After Sutherland, you have to mention John Amos. This is not James Evans from Good Times. Yet he’s the most nuanced character in the film. When we first encounter Meissner, he’s dragging Frank out of his cell and getting in his face. This is a guard who is not afraid to give a beat down just on general principles. But it’s Meissner who begins to flinch at the level of brutality Drumgoole is willing to dispatch. It’s a great dynamic to see the warden’s evil reflected in the face of a man who isn’t afraid to get dirty himself. It’s when Meissner begins to have doubts that you truly see how bad Drumgoole is. It’s a clever device.
Finally, you have Frank’s fellow cons. Sonny Landham, who doesn’t need any help looking like a mean SOB, plays Chink, who has it in for Frank. Then there are Frank’s friends. Tom Sizemore plays Dallas, a bit of a slimy character who tries to be friends with Frank. He’s the insecure nervous type. Hey, talk about method acting. Sizemore liked playing an inmate so much that he decided to give the real thing a go for a while. Then there’s Frank McRae as Eclipse, the gentle big guy who has been there forever and runs the prison garage.

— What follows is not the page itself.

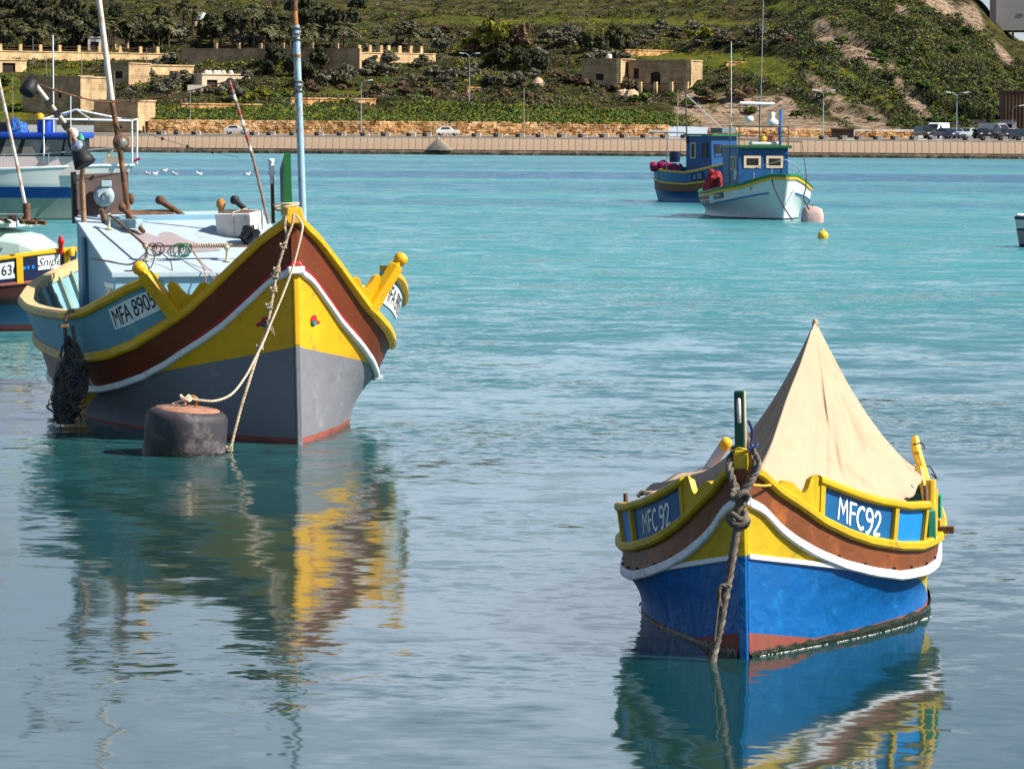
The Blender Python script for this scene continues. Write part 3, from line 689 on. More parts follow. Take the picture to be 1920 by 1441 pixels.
# washboards
C1 = Line(1, 8.75, 2.8, 2.0, 1.85, [(.5, 1.78), (1.0, 1.57), (1.4, 1.42), (1.95, 1.25), (2.4, 1.19), (3.05, 1.19), (3.75, 1.20), (4.2, 1.24), (5, 1.24), (6, 1.33), (7, 1.40), (8.2, 1.5)], sg=.12, a0=-.05, bt=[(a, b + .15) for a, b in GT])
for sd in (-1, 1):
    Sf = Surf(G1, C1, sd); d0 = Sf.at_a(.98); d1 = Sf.d[-1] - .02; brk = Sf.at_a(2.45); dp = d0 - .2
    mb = MB(); slab(mb, Sf, dp, brk, .02, .97, -.05, 0., 30); slab(mb, Sf, brk, d1, .02, .97, -.05, 0., 40, 1); mb.build('washboard', [panel_blue, pale_blue], B1)  # aft boards a paler blue: stern glare put into the colour
    for d in np.arange(Sf.at_a(2.6), d1 - .3, .55): slab(mbr := MB(), Sf, d, d + .09, -.3, .96, -.10, -.052, 1); mbr.build('rib', deck_g, B1)
    # registration plate
    hs = .44; pl0, pl1 = d0 - .10, d0 + .66
    mb = MB(); tl = .0
    slab(mb, Sf, pl0, pl1, lambda d: .34 + .10 * (d - pl0), lambda d: .84 + .02 * (d - pl0), .001, .010, 10); pl = mb.build('number_plate', white_p, B1)
    surf_text(Sf, 'MFA 8905', .225, (pl0 + pl1) / 2, .61, .013, letter_k, pl, hs, sd, bold=0, yscale=1.0, spacing=.92, xs=.80)
    # capping rail
    P = [Sf.P(d, 1., 0) for d in np.linspace(d0 - .12, d1 + .02, 90)]; k = [i for i, p in enumerate(P) if p.y > 2.45][0]
    mb = MB(); sweep(mb, P[:k + 1], .14, .10, sd, 0, -.09, .02); sweep(mb, P[k:], .14, .10, sd, 1, -.09, .02); mb.build('capping_rail', [yellow, faded_yellow], B1)  # same painted glare on the capping aft
    # corner post with turned knob, raking outwards
    base = Sf.P(d0 - .24, .0, .0); a_ = d0 - .06
    e = Vector((sd * 1.38, .90, 1.78)); ax = (e - base).normalized(); side = ax.cross(Vector((0, 0, 1))).normalized()
    mb = MB(); u = Vector((sd * .75, -.62, 0)).normalized(); v = ax.cross(u).normalized(); u = v.cross(ax)
    def ring(c, w, h): return [c + u * (w * i) + v * (h * j) for i, j in ((-1, -1), (1, -1), (1, 1), (-1, 1))]
    L_ = (e - base).length
    R_ = [ring(base - ax * .02, .055, .075), ring(base + ax * L_ * .80, .05, .065), ring(base + ax * L_ * .82, .04, .045), ring(base + ax * L_ * .86, .04, .045)]
    mb.grid(R_, 0, False, True); mb.add(R_[0], [(0, 1, 2, 3)]); mb.add(R_[-1], [(3, 2, 1, 0)])
    mb.lathe([(.035, -.06), (.055, -.045), (.07, -.02), (.072, .02), (.055, .05), (.02, .065)], base + ax * (L_ * .93), n=12, axis=ax); mb.build('corner_post', yellow, B1, .008)
    # scrolled knee board forward of the post
    prof = [(0, .0, .34), (.05, 0, .35), (.10, 0, .31), (.15, 0, .21), (.21, 0, .12), (.27, 0, .085), (.33, 0, .10), (.39, 0, .12), (.45, 0, .10), (.51, 0, .04), (.56, 0, .0)]
    rows = []
    for x, _, h in prof:
        p = Sf.P(d0 - .19 - x, 0, 0); n = (Sf.P(d0 - .19 - x, .0, .03) - p).normalized(); n.z = 0; n.normalize(); up = Vector((n.x * .35, n.y * .35, 1)).normalized()
        rows.append([p - n * .05, p + n * .0, p + up * (h + .03), p + up * (h + .03) - n * .05])
    mb = MB(); mb.grid(rows, 0, False, True); mb.add(rows[0], [(0, 1, 2, 3)]); mb.add(rows[-1], [(3, 2, 1, 0)]); mb.build('knee_board', yellow, B1, .008)
    # eye
    c = (.245, 1.19)
    p = lambda a, z, o=.006: H1.skin(a, z, sd, o)
    def blob(cx, cz, rx, rz, off, mi, th0=0., n=14):
        c0 = p(cx, cz, off + .012); ring_ = [p(cx + rx * math.cos(t) * math.cos(th0) - rz * math.sin(t) * math.sin(th0), cz + rx * math.cos(t) * math.sin(th0) + rz * math.sin(t) * math.cos(th0), off) for t in [2 * PI * k / n for k in range(n)]]
        eye.add([c0] + ring_, [(0, k + 1, (k + 1) % n + 1) for k in range(n)], mi, True)
    eye = MB(); blob(.22, 1.205, .045, .05, .004, 0); blob(.245, 1.185, .07, .022, .003, 0, -.3); blob(.22, 1.175, .038, .032, .012, 1); blob(.215, 1.17, .018, .018, .022, 2)
    eye.build('eye', [red_p, green_p, sky_blue], B1)
# fairlead bracket on the right bow
mb = MB(); q = H1.skin(2.05, .47, 1, .02); mb.box(q, (.14, .10, .05), 0, rz=.5); mb.build('discharge_pipe', galv, B1, .01)
# cabin wedge
FL, FR, BL, BR = (-1.0, 3.75, 1.545), (1.12, 3.75, 1.49), (-.955, 6.0, 2.105), (1.15, 6.0, 2.085)
zb = .62
mb = MB(); mb.add([(FL[0], FL[1], zb), (FR[0], FR[1], zb), FR, FL, (BL[0], BL[1], zb), (BR[0], BR[1], zb), BR, BL],
    [(0, 1, 2, 3), (1, 5, 6, 2), (5, 4, 7, 6), (4, 0, 3, 7)]); cab = mb.build('cabin', pale_blue, B1)
def RF(u, v, h=0.):   # roof coordinates u 0..1 left-right, v 0..1 front-back
    a = Vector(FL).lerp(Vector(FR), u); b_ = Vector(BL).lerp(Vector(BR), u); p = a.lerp(b_, v); return p + Vector((0, 0, h))
def rbox(mb, u0, u1, v0, v1, h0, h1, mi=0):
    vs = [RF(u, v, h) for h in (h0, h1) for u, v in ((u0, v0), (u1, v0), (u1, v1), (u0, v1))]
    mb.add(vs, [(3, 2, 1, 0), (4, 5, 6, 7), (0, 1, 5, 4), (1, 2, 6, 5), (2, 3, 7, 6), (3, 0, 4, 7)], mi)
mb = MB(); un = [-.02 + 1.04 * i / 8 for i in range(9)]; vn = [-.02 + 1.03 * i / 8 for i in range(9)]; mb.grid([[RF(u, v, .035) for u in un] for v in vn], 0, False); ed = [(u, vn[0]) for u in un] + [(un[-1], v) for v in vn[1:]] + [(u, vn[-1]) for u in un[::-1][1:]] + [(un[0], v) for v in vn[::-1][1:-1]]; mb.grid([[RF(u, v, -.01) for u, v in ed], [RF(u, v, .035) for u, v in ed]], 0, False, True); roof = mb.build('roof', roof_p, B1)
mb = MB()
def patch(mb, pts):
    cu, cv = sum(p[0] for p in pts) / len(pts), sum(p[1] for p in pts) / len(pts); P = smooth_path([Vector((u, v, 0)) for u, v in pts] + [Vector((*pts[0], 0))], 4)[:-1]; k = len(P)
    vs = [RF(cu, cv, .041)] + [RF(cu + (p.x - cu) * .5, cv + (p.y - cv) * .5, .041) for p in P] + [RF(p.x, p.y, .041) for p in P]
    mb.add(vs, [(0, i + 1, (i + 1) % k + 1) for i in range(k)] + [(i + 1, k + i + 1, k + (i + 1) % k + 1, (i + 1) % k + 1) for i in range(k)])
wornm = mat('worn_primer_patch', (.30, .25, .27), .8, .1, 5, .001, 30)
patch(mb, [(.22, .70), (.24, .45), (.27, .34), (.34, .30), (.60, .32), (.62, .36), (.50, .50), (.44, .64), (.38, .64), (.36, .58), (.30, .62), (.27, .70)]); mb.build('worn_patch', wornm, roof)
mb = MB(); patch(mb, [(.70, .62), (.88, .60), (.90, .68), (.78, .70)]); mb.build('worn_patch', wornm, roof)
mb = MB(); rbox(mb, .16, 1.0, .86, .885, .035, .085); mb.build('roof_ridge', pale_blue, roof)
mb = MB(); rbox(mb, .28, .52, .90, .99, .035, .075); mb.build('hatch', rust, roof)
# door strip and sign on the left wall
xs_ = -1.006
mb = MB(); mb.box((-.990, 5.45, 1.25), (.03, .14, 1.3)); mb.build('door_post', mat('deep_blue_trim', (.03, .12, .22), .5), cab)
sg = MB(); sg.box((-1.006, 4.05, 1.27), (.012, .46, .36)); sgn = sg.build('name_sign', white_p, cab)
v, f = text_pts("TA' GORI", .115); MB().add([(-1.0145, 4.05 - x, 1.35 + y) for x, y in v], f).build('lettering', letter_k, sgn)
v, f = text_pts("VALLETTA", .10); MB().add([(-1.0145, 4.05 - x, 1.19 + y) for x, y in v], f).build('lettering', letter_k, sgn)
# roof hand rails with stanchions
def stanchion(u, v, h=.15):
    p = RF(u, v, .035); mb = MB(); mb.lathe([(.045, 0), (.045, .012), (.016, .02), (.014, h - .03), (.03, h - .015), (.034, h), (.03, h + .02), (.01, h + .03)], p, n=10); mb.build('stanchion', mat('stanchion_paint', (.40, .38, .28), .6, .3, 20), roof)
for u, v in ((.20, .17), (.62, .15), (.99, .14), (.12, .72)): stanchion(u, v)
mb = MB(); mb.tube([RF(u, .17 - .03 * (u - .2), .20) for u in (.18, .6, 1.0)], .012, 0, 8); mb.tube([RF(.12, .74, .20), RF(.20, .17, .20)], .013, 0, 8); mb.build('hand_rail', rust, roof)
def hang(mb, pts, r, st=3): rope_mb(mb, pts, r, 0, st, 6)
ro = MB(); Pp = []
for k in range(0, 150):
    t = k / 150; c = RF(.37 + .28 * t, .165, .20); Pp.append(c + Vector((0, math.cos(k * .9) * .018, math.sin(k * .9) * .018)))
ro.tube(Pp, .011, 0, 5); place(tag(ro.build('rope_coil', rope_m), 'brown rope wound tightly round the hand rail on the pale blue cabin roof', 'rope'), B1)
# ------------------------------------------------ boat 1: masts, roof gear
mb = MB(); mb.tube([(.31, .75, 1.3), (.305, .80, 3.0), (.295, .82, 4.12)], .036, 0, 12); mb.tube([(.295, .82, 4.10), (.29, .84, 4.28)], .028, 1, 10); mb.tube([(.29, .84, 4.26), (.27, .85, 6.0)], .034, 2, 10)
for z in (3.05, 3.35, 3.8): mb.tube([(.3, .81, z), (.3, .81, z + .03)], .0375, 1, 10)
mb.build('bow_mast', [mat('pale_blue_pipe', (.30, .45, .55), .5, .1, 8, .001, 30, (.35, .15, .05), .28, 10), mat('rust_orange', (.40, .17, .05), .85, .3, 12), rust], B1)
mb = MB()
for c, hh in (((.296, .82, 4.02), .16), ((.30, .81, 3.50), .14)):
    pts = [Vector(c) + Vector((math.cos(t) * .045, math.sin(t) * .045, -hh / 2 + hh * t / 26 + .012 * math.sin(t * 1.7))) for t in np.linspace(0, 26, 90)]
    mb.tube(pts, .008, 0, 5); mb.tube(smooth_path([pts[0], pts[0] + Vector((-.03, -.03, -.08)), pts[0] + Vector((-.09, -.04, -.30))]), .007, 0, 5)
place(tag(mb.build('lashing', rope_d), 'grey rope lashings tied round the pale blue bow mast', 'rope'), B1)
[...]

The final element to provide the film’s rather stark realism is the fact that it was filmed at a real East Jersey prison with over 2000 inmates housed where they filmed. Usually, a film like this finds an out-of-use prison. Give director John Flynn some credit for an exceptional location and a good job of pacing the film. It moves at a good steady clip. It’s absolutely worth at least a rental.
Video
Lock Up is presented in its original aspect ratio of 1.85:1. The 1080p image is arrived at with an AVC/MPEG-4 codec at an average of about 23 mbps. This isn’t a great film for high-definition upgrade. It’s very dark, so there isn’t much of any color in the film. Still, the image is sharp, allowing for more detail than I expected for a 1980’s film shot in such dank conditions. Black levels are solid and I can see how this film might have suffered from compression artifact when it was released on DVD. Here any worry about compression issues is not a problem.
Audio
The DTS-HD Master Audio 5.1 does deliver where it counts, the dialog. The surrounds never get all that aggressive, but I rather like it when 5.1 mixes of stereo films aren’t monkeyed with all that much.
Special Features
All of the standard definition retreads from the DVD are here: Making Of, Stallone Profile, and very brief interviews.
Final Thoughts:
This is one of those Stallone films I missed somehow along the way. I wasn’t alone. The movie made a paltry $22 million at the box office. In spite of some great names in the cast, it seemed that audiences just weren’t that interested back in 1989. You can credit much of the film’s disappointing returns on Sylvester Stallone burnout. He was at the end of both the Rocky and Rambo films (before the recent revivals), and the films he had done in between were honestly not very good. Movies like Tango & Cash and Cobra seemed to suggest that Sly was just going for a paycheck between what he considered his “real” jobs. Looking back on the film now, I think it holds up as one of his better off the reservation films. It might be less filling, but “It tastes as good as any donkey wine I ever had”.